◆ **Work to be completed**
Exactly as written, quote every line that follows, skipping the images.

◆ **Dataset section**

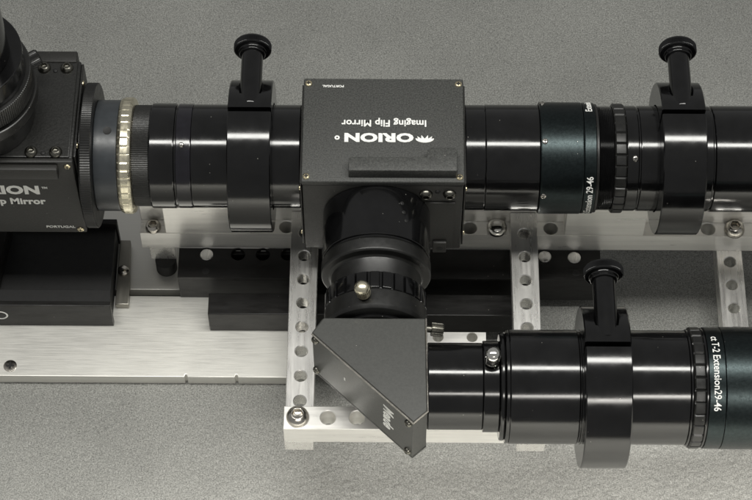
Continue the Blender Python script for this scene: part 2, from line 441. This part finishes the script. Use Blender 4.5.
# ------------------------------------------------------------------ long rail carrying the main tube
t = thing('mounting_rail', 'long two-tier aluminium rail running beneath the black main tube', 'rail', (60,115,-157))
rail = t
zs = -128.0
obj('lower_bar', holed_bar('X', -254, 520, 98, 134, -157, zs, [(-97,107),(100,107),(187,107),(356,107.5),(376,127)], 7.6, 0.7), 'alu_x', t)
poly = [(-254,98.3)]
for p0, p1 in ((-252,-226.5), (-135,-38), (70,201), (286,470)):
    if p0 == -252: poly = [(-254,115), (-226.5,115), (-226.5,98.3)]
    else: poly += [(p0,98.3), (p0,115), (p1,115), (p1,98.3)]
poly += [(520,98.3), (520,132), (-254,132)]
obj('upper_bar', prism(poly, zs+0.05, -77.5, 0.7), 'alu_x', t)
button_screw((-240,105.6,zs), (0,0,1), 8.5, t, 'steel', 'bolt', h=7)
obj('bolt', lathe([(0,0),(0,11),(3,11),(6,9.6),(8.2,6.8),(9.4,3.2),(9.6,0)], (129,106.5,zs), (0,0,1), 40, 0), 'chrome', t, sharp=60)
button_screw((384,106.5,zs), (0,0,1), 11.0, t, 'steel', 'bolt', h=10)
# left end of a crosswise support under the rail, with its dark round foot
t = thing('support_bar', 'short aluminium block with a dark round foot, under the left end of the rail', 'block', (-232,110,zp-2))
obj('block', box(-247, -219, 99.5, 200, -184, -157.1, 0.7), 'alu_y', t)
obj('foot', tube(0, 18.5, 11.5, None, (-231,99,-202), (0,0,1), 0.6, 48), 'rubber', t)

# ------------------------------------------------------------------ crosswise perforated bars
def cross(label, x0, x1, y0, y1, z0, z1, h0, n, pitch=28.8, r=6.2):
    t = thing('perforated_bar', label, 'metal bar', ((x0+x1)/2,(y0+y1)/2,z0), 'crosswise perforated bars')
    obj('bar', holed_bar('Y', y0, y1, x0, x1, z0, z1, [h0-i*pitch for i in range(n)], r, 0.9), 'alu_y', t)
    return t
cross('perforated aluminium bar running forward past the left of the diagonal prism', -91, -62, -159.5, 114.6, -127.9, -109, 88.2, 9)
cross('perforated aluminium bar between the main tube and the glossy eyepiece tube, right of centre', 142.5, 171, -159.5, 114.6, -127.9, -109, 88.4, 9)
cross('perforated aluminium bar at the right edge, emerging from under the rail', 368, 395.5, -120, 125, -181, -157.1, 84, 7)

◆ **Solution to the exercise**
Continue the Blender Python script for this scene: part 2, from line 441. This part finishes the script. Use Blender 4.5.
# ------------------------------------------------------------------ long rail carrying the main tube
t = thing('mounting_rail', 'long two-tier aluminium rail running beneath the black main tube', 'rail', (60,115,-157))
rail = t
zs = -128.0
obj('lower_bar', holed_bar('X', -254, 520, 98, 134, -157, zs, [(-97,107),(100,107),(187,107),(356,107.5),(376,127)], 7.6, 0.7), 'alu_x', t)
poly = [(-254,98.3)]
for p0, p1 in ((-252,-226.5), (-135,-38), (70,201), (286,470)):
    if p0 == -252: poly = [(-254,115), (-226.5,115), (-226.5,98.3)]
    else: poly += [(p0,98.3), (p0,115), (p1,115), (p1,98.3)]
poly += [(520,98.3), (520,132), (-254,132)]
obj('upper_bar', prism(poly, zs+0.05, -77.5, 0.7), 'alu_x', t)
button_screw((-240,105.6,zs), (0,0,1), 8.5, t, 'steel', 'bolt', h=7)
obj('bolt', lathe([(0,0),(0,11),(3,11),(6,9.6),(8.2,6.8),(9.4,3.2),(9.6,0)], (129,106.5,zs), (0,0,1), 40, 0), 'chrome', t, sharp=60)
button_screw((384,106.5,zs), (0,0,1), 11.0, t, 'steel', 'bolt', h=10)
# left end of a crosswise support under the rail, with its dark round foot
t = thing('support_bar', 'short aluminium block with a dark round foot, under the left end of the rail', 'block', (-232,110,zp-2))
obj('block', box(-247, -219, 99.5, 200, -184, -157.1, 0.7), 'alu_y', t)
obj('foot', tube(0, 18.5, 11.5, None, (-231,99,-202), (0,0,1), 0.6, 48), 'rubber', t)

# ------------------------------------------------------------------ crosswise perforated bars
def cross(label, x0, x1, y0, y1, z0, z1, h0, n, pitch=28.8, r=6.2):
    t = thing('perforated_bar', label, 'metal bar', ((x0+x1)/2,(y0+y1)/2,z0), 'crosswise perforated bars')
    obj('bar', holed_bar('Y', y0, y1, x0, x1, z0, z1, [h0-i*pitch for i in range(n)], r, 0.9), 'alu_y', t)
    return t
cross('perforated aluminium bar running forward past the left of the diagonal prism', -91, -62, -159.5, 114.6, -127.9, -109, 88.2, 9)
cross('perforated aluminium bar between the main tube and the glossy eyepiece tube, right of centre', 142.5, 171, -159.5, 114.6, -127.9, -109, 88.4, 9)
cross('perforated aluminium bar at the right edge, emerging from under the rail', 368, 395.5, -120, 125, -181, -157.1, 84, 7)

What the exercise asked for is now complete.